Posh example: Axiom of choice.

naasking · 2 months ago
There are definitely some assumptions that hold for all environments. For instance, "all resources are finite".
mrkeen · 2 months ago
"The assumptions are wrong" is an unsatisfying "catch-all": compiler, hardware, environment, concurrency bugs.

Here's one that's been bugging me lately: Dekker's algorithm (mutual exclusion / critical section) won't work on modern hardware. CPUs are free to rearrange reads and writes such that they still make sense under single-threaded conditions.

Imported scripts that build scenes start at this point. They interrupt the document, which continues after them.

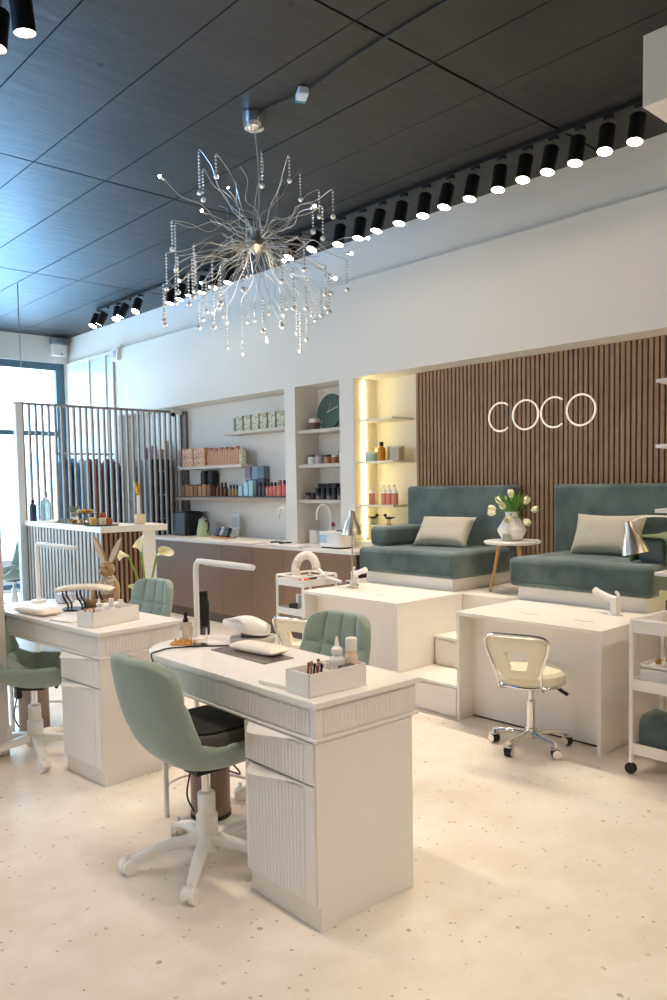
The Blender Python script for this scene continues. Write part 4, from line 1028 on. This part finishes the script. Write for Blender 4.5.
for i, (y, l) in enumerate(((5.06, 'dark bird figurine on thin legs, left on the low shelf of the lit niche'), (4.86, 'dark bird figurine on thin legs, right on the low shelf of the lit niche'))):
    b = MB(); b.ball((0, 0, .062), .022, .8, 2.2, .55, 2); b.ball((0, -.052 if i == 0 else .045, .085), .016, sub=2)
    sg = -1 if i == 0 else 1
    b.tube([(0, sg*.03, .065), (0, sg*.048, .083)], .009, 8); b.cyl((0, sg*.055, .086), (0, sg*.085, .083), .005, .001, 8); b.tube([(0, -sg*.03, .064), (0, -sg*.08, .068)], [.008, .002], 8)
    for q in (-.012, .012): b.cyl((0, q, .052), (0, q, 0), .003)
    b.prism(rrect(-.02, .02, -.03, .03, .01), 0, .004)
    tag(b.build('bird_figurine', mat('bronze', '3E3226', .35, .5)), l, 'figurine', loc=(5.11, y, 1.081))

# ---------------------------------------------------------------- slatted screen and reception desk
YS = 8.55
t = thing('slatted_screen', 'open vertical slat screen hung behind the reception desk', 'screen', (3.23, YS, 0))
sl = mat('screen_slat', '8F857C', .5, noise=.08, nscale=12)
b = MB(); n = 28; 
for i in range(n): x = .06+i*.0722; b.box(x, x+.021, -.025, .012, .0, 2.36, .001)
b.build('slats', sl, t, smooth=False)
MB().box(-.02, 2.065, -.032, .022, 2.36, 2.385, .002).build('top_rail', sl, t)
MB().box(-.015, .055, -.045, .03, 0, 2.39, .002).build('post', mat('post_white', 'E4E6E4', .4), t)
MB().box(-.0, 2.065, -.03, .02, .0, .03).build('bottom_rail', sl, t)
o = tag(MB().cyl((0, 0, 2.38), (0, 0, H-.002), .006, seg=8).build('suspension_rod', steel), 'thin rod from the ceiling to the post of the slat screen', 'rod', loc=(3.31, YS+.005, 0))
MB().box(2.03, 2.062, -.12, .0, .872, 2.38, .002).build('end_board', mat('end_board_brown', '6E6058', .5), t)
t.location.z = 0
# reception desk, L shaped
RC = V(3.075, 6.33, 0); ang = math.radians(-7)
t = thing('reception_desk', 'white topped ribbed reception desk in front of the slat screen', 'desk', (0, 0, 0))
p_c = RC; p_l = V(3.26, 8.50, 0); p_r = V(3.68, 6.25, 0)
ul = (p_l-p_c).normalized(); ur = (p_r-p_c).normalized()
nl = V(ul.y, -ul.x, 0); nr = V(-ur.y, ur.x, 0)     # inward normals
dpt = .42
q_l = p_l+nl*dpt; q_r = p_r+nr*dpt
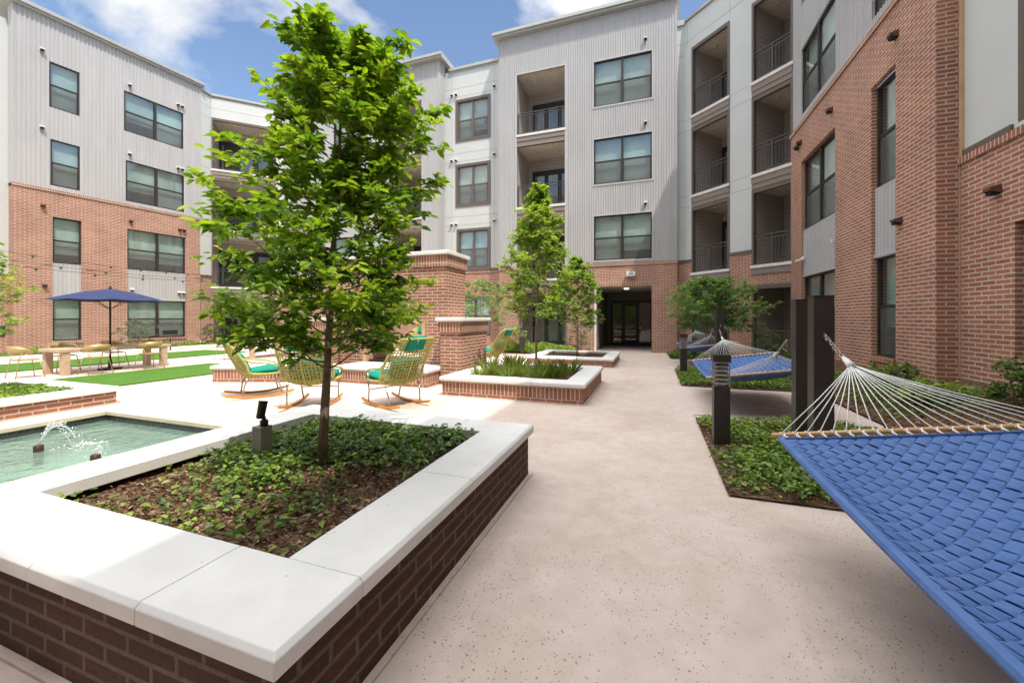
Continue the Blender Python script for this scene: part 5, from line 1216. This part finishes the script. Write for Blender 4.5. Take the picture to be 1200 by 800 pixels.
# ------------------------------------------------------------------ rocking chairs
def make_chair(label, loc, rz):
    par = empty('rocking_chair', loc, rz, label, 'rocking chair', 'yellow woven rocking chairs with teal cushions')
    def put(mb, name, mat, **k):
        o = mb.build(name, mat, None, **k); o.parent = par; return o
    prof = [(0.36, 0.40), (0.18, 0.355), (-0.02, 0.325), (-0.16, 0.34), (-0.25, 0.43), (-0.32, 0.57), (-0.40, 0.75), (-0.48, 0.93), (-0.53, 1.03)]
    wid = [0.32, 0.335, 0.35, 0.36, 0.37, 0.37, 0.36, 0.335, 0.28]
    cup = [0.02, 0.05, 0.10, 0.14, 0.15, 0.15, 0.11, 0.06, 0.0]
    def S(t, u):      # t 0..8 along the profile, u -1..1 across
        i = min(int(t), 7); f = t - i
        L = lambda a: a[i] + (a[i + 1] - a[i]) * f
        y = prof[i][0] + (prof[i + 1][0] - prof[i][0]) * f; z = prof[i][1] + (prof[i + 1][1] - prof[i][1]) * f
        k = max(0, min(1, (t - 2.0) / 3.0)); c = L(cup) * abs(u) ** 2.2
        return Vector((u * L(wid), y + c * k, z + c * (1 - k) * 0.8))
    w = MB(); nr = 36; nc = 15
    for i in range(nr + 1):
        t = 8 * i / nr; w.tube([S(t, -1 + 2 * j / 9) + Vector((0, 0, 0.003 * (-1) ** (i + j))) for j in range(10)], 0.0088, 4, caps=False)
    for j in range(nc + 1):
        u = -1 + 2 * j / nc; w.tube([S(8 * k / 24, u) for k in range(25)], 0.0085, 4, caps=False)
    put(w, 'woven_shell', 'yellow', recalc=False)
    f = MB(); loop = [S(8 * k / 20, -1) for k in range(21)] + [S(8, -1 + 2 * k / 6) for k in range(1, 6)] + [S(8 - 8 * k / 20, 1) for k in range(21)] + [S(0, 1 - 2 * k / 6) for k in range(1, 6)]
    f.tube(loop, 0.018, 8, closed=True)
    f.tube([S(8 * k / 20, 0) + Vector((0, -0.012, -0.012)) for k in range(21)], 0.010, 6)
    for sx in (-1, 1): f.tube([S(0.3, sx), Vector((sx * 0.345, 0.30, 0.52)), Vector((sx * 0.36, 0.12, 0.575)), Vector((sx * 0.35, -0.10, 0.60)), S(5.6, sx)], 0.014, 7)
    put(f, 'frame', 'yellow')
    def pillow(name, c, sx, sy, sz, rx):
        b = MB(); vs = []; fs = []; n = 10
        Rm = Matrix.Rotation(rx, 3, 'X')
        for side in (1, -1):
            for j in range(n + 1):
                for i in range(n + 1):
                    u = -1 + 2 * i / n; v = -1 + 2 * j / n; h = ((1 - abs(u) ** 4) * (1 - abs(v) ** 4)) ** 0.5
                    vs.append(Vector(c) + Rm @ Vector((u * sx, v * sy, side * sz * (0.18 + 0.82 * h))))
        m_ = (n + 1) ** 2
        for s0 in (0, 1):
            for j in range(n):
                for i in range(n): a = s0 * m_ + j * (n + 1) + i; fs.append((a, a + 1, a + n + 2, a + n + 1))
        ed = [j for j in range(n + 1)] + [j * (n + 1) + n for j in range(1, n + 1)] + [n * (n + 1) + i for i in range(n - 1, -1, -1)] + [j * (n + 1) for j in range(n - 1, 0, -1)]
        for k in range(len(ed)): a, b2 = ed[k], ed[(k + 1) % len(ed)]; fs.append((a, b2, b2 + m_, a + m_))
        b.add(vs, fs, 0, True); put(b, name, 'teal')
    pillow('seat_cushion', (0, 0.13, 0.435), 0.285, 0.29, 0.07, R(8)); pillow('back_cushion', (0, -0.20, 0.585), 0.26, 0.17, 0.055, R(115)); 
    pillow('headrest', (0, -0.475, 0.965), 0.17, 0.115, 0.045, R(113))
    for sx in (-1, 1):
        n = 16; vs = []; fs = []
        for k in range(n + 1):
            y = -0.46 + 0.98 * k / n; z = 0.018 + 0.26 * (y - 0.02) ** 2
            for dx_, dz in ((-0.018, -0.018), (0.018, -0.018), (0.018, 0.018), (-0.018, 0.018)): vs.append((sx * 0.27 + dx_, y, z + dz))
        for k in range(n):
            for j in range(4): fs.append((k * 4 + j, k * 4 + (j + 1) % 4, k * 4 + 4 + (j + 1) % 4, k * 4 + 4 + j))
        fs += [(0, 1, 2, 3), (n * 4 + 3, n * 4 + 2, n * 4 + 1, n * 4)]
        b = MB(); b.add(vs, fs); put(b, 'rocker', 'rocker', bevel=0.004)
        b = MB(); b.tube([(sx * 0.27, 0.34, 0.05), (sx * 0.285, 0.30, 0.24), (sx * 0.32, 0.28, 0.50)], 0.012, 8); put(b, 'leg', 'steel')
        b = MB(); b.tube([(sx * 0.27, -0.22, 0.035), (sx * 0.28, -0.20, 0.20), (sx * 0.30, -0.15, 0.345)], 0.012, 8); put(b, 'leg', 'steel')
    b = MB(); b.tube([(-0.285, 0.30, 0.24), (0.285, 0.30, 0.24)], 0.009, 6); put(b, 'stretcher', 'steel')
    return par
c1 = make_chair('yellow woven rocking chair seen side on, furthest left of the near group, facing right', (-7.2, 5.62, 0), R(-34)); c1.scale = (1.12, 1.12, 1.12)
for loc, rz, lb in (((-5.48, 5.28, 0), R(24), 'yellow woven rocking chair seen from behind through the leaves of the large tree'),
                    ((-4.15, 5.80, 0), R(70), 'yellow woven rocking chair with teal seat, rightmost of the near group, turned left'),
                    ((-7.15, 11.0, 0), R(185), 'yellow rocking chair with teal cushions seen from the front through the open fireplace'),
                    ((-4.55, 11.2, 0), R(80), 'rocking chair with teal cushions beyond the middle planter, seen side on facing left')):
    c = copy_tree(c1); c.location = loc; c.rotation_euler = (0, 0, rz); c['label'] = lb

# ------------------------------------------------------------------ communal tables, umbrella, gold chairs
def make_table(label, loc):
    par = empty('communal_table', loc, 0, label, 'table', 'long tan communal tables')
    def put(mb, name, mat, **k):
        o = mb.build(name, mat, None, **k); o.parent = par; return o
    b = MB(); b.box(-0.5, 0.5, -1.25, 1.25, 0.60, 0.68); put(b, 'tabletop', 'table', bevel=0.008)
    for sx in (-1, 1):
        for sy in (-1, 1):
            b = MB(); b.box(sx * 0.40 - 0.075, sx * 0.40 + 0.075, sy * 1.10 - 0.075, sy * 1.10 + 0.075, 0, 0.5995); put(b, 'leg', 'table', bevel=0.006)
    return par
t1 = make_table('long tan table under the navy umbrella', (-14.75, 6.98, 0))
t2 = copy_tree(t1); t2.location = (-14.1, 11.6, 0); t2['label'] = 'second tan table behind the rocking chairs, partly hidden by them'
def make_umbrella():
    x, y = -14.75, 6.98
    par = empty('patio_umbrella', (x, y, 0), 0, 'open navy blue patio umbrella over the long tan table', 'umbrella')
    b = MB(); b.tube([(x, y, 0.02), (x, y, 2.33)], 0.024, 10); b.lathe([(0.26, 0.0), (0.26, 0.05), (0.05, 0.06), (0.035, 0.30)], 16, (x, y)); b.build('pole', 'bronze', par)
    b = MB(); b.lathe([(0.03, 2.33), (0.035, 2.37), (0.02, 2.40), (0.004, 2.41)], 10, (x, y)); b.build('finial', 'bronze', par)
    c = MB(); n = 8; m_ = 6; vs = []; fs = []
    sub = 4; N_ = n * sub
    for j in range(m_ + 1):
        f = j / m_
        for i in range(N_):
            a = 2 * math.pi * (i / N_) + R(22.5); ph = (i % sub) / sub; e = math.cos(R(22.5)) / math.cos((ph - 0.5) * R(45))
            r = 1.2 * f * (e * 1.02 if f > 0 else 1)
            sag = -0.05 * math.sin(math.pi * ph) * f
            vs.append((x + r * math.cos(a), y + r * math.sin(a), 2.33 - 0.33 * (f ** 1.05) + sag * 0.5 + 0.03 * math.sin(math.pi * f)))
    for j in range(m_):
        for i in range(N_): fs.append((j * N_ + i, j * N_ + (i + 1) % N_, (j + 1) * N_ + (i + 1) % N_, (j + 1) * N_ + i))
    c.add(vs, fs, 0, False); o = c.build('canopy', 'navy', par); md = o.modifiers.new('thickness', 'SOLIDIFY'); md.thickness = 0.006
    for k in range(n):
        a = 2 * math.pi * k / n + R(22.5); r = MB(); r.tube([(x, y, 2.29), (x + 1.13 * math.cos(a), y + 1.13 * math.sin(a), 1.985)], 0.008, 5); r.tube([(x + 0.02 * math.cos(a), y + 0.02 * math.sin(a), 1.75), (x + 0.6 * math.cos(a), y + 0.6 * math.sin(a), 2.11)], 0.007, 5); r.build('rib', 'bronze', par)
make_umbrella()
def make_gold_chair(label, loc, rz):
    par = empty('dining_chair', loc, rz, label, 'chair', 'gold metal dining chairs at the long tables')
    def put(mb, name, mat, **k):
        o = mb.build(name, mat, None, **k); o.parent = par; return o
    b = MB(); b.lathe([(0.20, 0.43), (0.235, 0.445), (0.235, 0.455), (0.2, 0.45)], 20); put(b, 'seat', 'gold')
    b = MB(); vs = []; fs = []; n = 20
    for k in range(n + 1):
        a = R(-200 + 220 * k / n); top = 0.80 - 0.17 * abs((k / n - 0.5) * 2) ** 2.5; r = 0.265
        vs += [(r * math.cos(a), r * math.sin(a), 0.60), (r * 1.08 * math.cos(a), r * 1.12 * math.sin(a), top)]
    for k in range(n): fs.append((2 * k, 2 * k + 2, 2 * k + 3, 2 * k + 1))
    b.add(vs, fs, 0, True); o = put(b, 'backrest', 'gold', recalc=False); md = o.modifiers.new('thickness', 'SOLIDIFY'); md.thickness = 0.008
    for sx in (-1, 1):
        for sy in (-1, 1):
            b = MB(); b.tube([(sx * 0.25, sy * 0.25, 0), (sx * 0.18, sy * 0.18, 0.445)] + ([(sx * 0.235, -0.14, 0.62)] if sy < 0 else []), 0.010, 6); put(b, 'leg', 'gold')
    return par
g1 = make_gold_chair('gold metal chair at the near side of the umbrella table, left of the umbrella pole', (-13.95, 6.30, 0), R(90))
for loc, rz, lb in (((-13.95, 7.50, 0), R(90), 'gold metal chair at the near side of the umbrella table, right of the umbrella pole'),
                    ((-14.80, 5.35, 0), R(0), 'gold metal chair at the left end of the umbrella table'),
                    ((-15.55, 6.35, 0), R(-90), 'gold metal chair on the far side of the umbrella table, left one'),
                    ((-15.55, 7.45, 0), R(-90), 'gold metal chair on the far side of the umbrella table, right one'),
                    ((-14.4, 10.05, 0), R(0), 'gold metal chair at the left end of the second table'),
                    ((-13.25, 11.3, 0), R(90), 'gold metal chair at the near side of the second table')):
    c = copy_tree(g1); c.location = loc; c.rotation_euler = (0, 0, rz); c['label'] = lb
# small path sign by the left wall
b = MB(); b.box(-20.93, -20.90, 11.75, 12.35, 0.72, 0.92, 0); b.tube([(-20.915, 12.05, 0.0), (-20.915, 12.05, 0.72)], 0.02, 6); tag(b.build('flood_light', 'black'), 'small black stake light near the left brick wall beyond the umbrella table', 'light')
# blue notice at the left edge
b = MB(); T = frame((-24.166, 8.627), (0.11162, 0.99375), (0.99375, -0.11162)); b.T = T; b.box(-0.75, -0.32, -0.498, -0.47, 0.75, 1.15); tag(b.build('wall_sign', 'navy', bevel=0.005), 'small blue panel on the wall at the left edge', 'sign')

# string lights across the left side
def string(label, a, b_, sag, n, seed):
    par = empty('string_light', a, 0, label, 'string light', 'string lights across the left of the courtyard'); A = Vector(a); B = Vector(b_)
    P = lambda t: A.lerp(B, t) + Vector((0, 0, -sag * 4 * t * (1 - t)))
    w = MB(); w.tube([P(k / 40) for k in range(41)], 0.006, 4); w.build('wire', 'black', par)
    for k in range(n):
        p = P((k + 0.5) / n); s = MB(); s.lathe([(0.012, p.z - 0.005), (0.02, p.z - 0.02), (0.05, p.z - 0.04), (0.022, p.z - 0.045), (0.02, p.z - 0.07), (0.004, p.z - 0.075)], 8, (p.x, p.y)); s.build('bulb', 'bronze', par)
string('highest string of small bulbs crossing the left brick wall', (-14.5, -1.0, 3.9), (-21.5, 15.3, 3.75), 0.45, 14, 1)
string('middle string of small bulbs crossing the left brick wall', (-14.5, -1.0, 3.7), (-19.0, 15.6, 3.6), 0.65, 14, 2)
string('lowest string of small bulbs crossing the left brick wall', (-14.5, -1.0, 3.5), (-16.0, 15.9, 3.5), 0.75, 14, 3)

# a dry leaf on the path
lf = leaf_mesh('fallen_leaf', [(-0.55, 1.49, 0.012)], [(0.7, -0.6, 0.15)], [(0.2, 0.1, 1)], [0.055], [0.024], np.array([0.15]), 'chips', None, 0.5, 0.2)
tag(lf, 'single dry brown leaf lying on the path near the planter', 'leaf')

It's kind of put me off learning about lockfree/lockless programming. Even if I make a machine-checked proof that my concurrent code races only in acceptable ways, I have no way of knowing which instructions will be re-ordered, invalidating the proof.

layer8 · 2 months ago
Dekker's algorithm will work on modern hardware if you make use of the appropriate memory barriers. Memory barriers are essential for lock-free algorithms, so I’m not sure why that is putting you off learning them. They are, in a way, an embodiment of the assumptions underlying the algorithms, including Decker’s.
Joker_vD · 2 months ago
> I wrote that the "binary search" bug happened because they proved the wrong property, but you can just as well argue that it was a broken assumption (that integers could not overflow).

No, you can't argue that (well, argue that successfully). If you are trying to prove some properties of a program X written in a certain programming language Y, you can't "just assume" that the semantics of Y are different from what they are! The integers do overflow in Java, that's explicitly stated in the Java's spec.